Lo "strano" voto del referendum 

In politica quando si perde non c’è cosa migliore che riconoscerlo e ammetterlo. E il No al recente referendum sul taglio dei parlamentari è uscito soccombente anche se partiva da percentuali bassissime. Tutti sappiamo, infatti, che tutti i partiti, salvo il minuscolo +Europa, erano seccamente per il Sì – almeno ufficialmente – e, al contempo, oltre il 95% dei parlamentari aveva detto Sì all’ultima votazione utile in Parlamento. Seppur con doppie e triple capriole e repentine conversioni dettate da ragioni di puro potere e di convenienza personale. Ma tant’è. Comunque sia, il risultato è chiaro e netto, anche se non possiamo dimenticare che il 30% del No adesso va interpretato e, soprattutto, gestito politicamente e culturalmente. All’interno e all’esterno dei partiti.

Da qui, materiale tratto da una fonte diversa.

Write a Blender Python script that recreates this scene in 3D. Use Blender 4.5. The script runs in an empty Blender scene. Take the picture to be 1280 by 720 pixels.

Ma c’è un altro dato all’interno di questa doppia consultazione elettorale – il referendum sul taglio dei parlamentari e il rinnovo di 7 amministrazioni regionali – che non può e non deve passare sotto silenzio. Anche se, stranamente, non è stato molto evidenziato. Se da un lato, infatti registriamo una secca e progressiva debacle elettorale del partito simbolo dell’antipolitica, del populismo e della demagogia antiparlamentare, cioè il partito dei 5 stelle, dall’altro assistiamo – al contrario – a una altrettanto progressiva espansione del populismo e della cultura antipolitica e antiparlamentare. Che, è sempre bene non dimenticarlo mai, è stato lo storico cavallo di battaglia del partito di Grillo, dal “vaffa day” in poi.

Una contraddizione in sé, dove il partito populista per eccellenza perde secchi e massicci consensi nel territorio proprio nel giorno in cui i cittadini italiani premiano e sostengono, altrettanto massicciamente, una storica battaglia populista e demagogica. Non a caso, come dicono tutti i sondaggisti e come è facile capire ascoltando chi concretamente ha votato Sì senza le giustificazioni strumentali e arzigogolate dei vari leader di partito, lo ha fatto per un motivo molto semplice e sintetizzabile in alcune parole: adesso diamo una bella legnata alla casta! Basta con questi parlamentari mangiasoldi e via discorrendo. Ovvero, le tesi sostenute da sempre dai 5 stelle e da tutto il circo populista e demagogico. Che, detto fra di noi, ha caratterizzato per oltre 20 anni il dibattito politico, giornalistico e culturale nel nostro paese con rare eccezioni e distinguo. È persin ovvio arrivare alla conclusione che dopo svariati lustri di accanimento e di bombardamento mediatico su queste tesi, la stragrande maggioranza della pubblica opinione lo ha semplicemente certificato con il voto. Poi, certo, c’è una piccolissima minoranza che ha giustificato il Sì con ragionamenti e riflessioni politologiche, istituzionali e giuridiche che però, come tutti sanno ma proprio tutti, non hanno avuto il minimo appiglio nella stragrande maggioranza degli elettori che hanno fatto quella scelta.

Ora, si tratta di capire come, sotto il profilo politico e culturale, quel sentimento populista, demagogico e antipolitico che continua a correre nel sottosuolo del nostro paese possa e debba essere interpretato e rappresentato. Perché con la crisi, ormai irreversibile e progressiva, del partito dei 5 stelle, è sempre più indispensabile attivare una iniziativa politica che sia in grado di intercettare quella sfiducia e quella domanda di cambiamento – che resta ancora fortissima, checché se ne dica – per trasformali e tradurli in un rinnovato progetto politico e, possibilmente, di governo. Per il momento non resta che prendere atto di questa marcata e palese contraddizione e confusione del voto di domenica scorsa.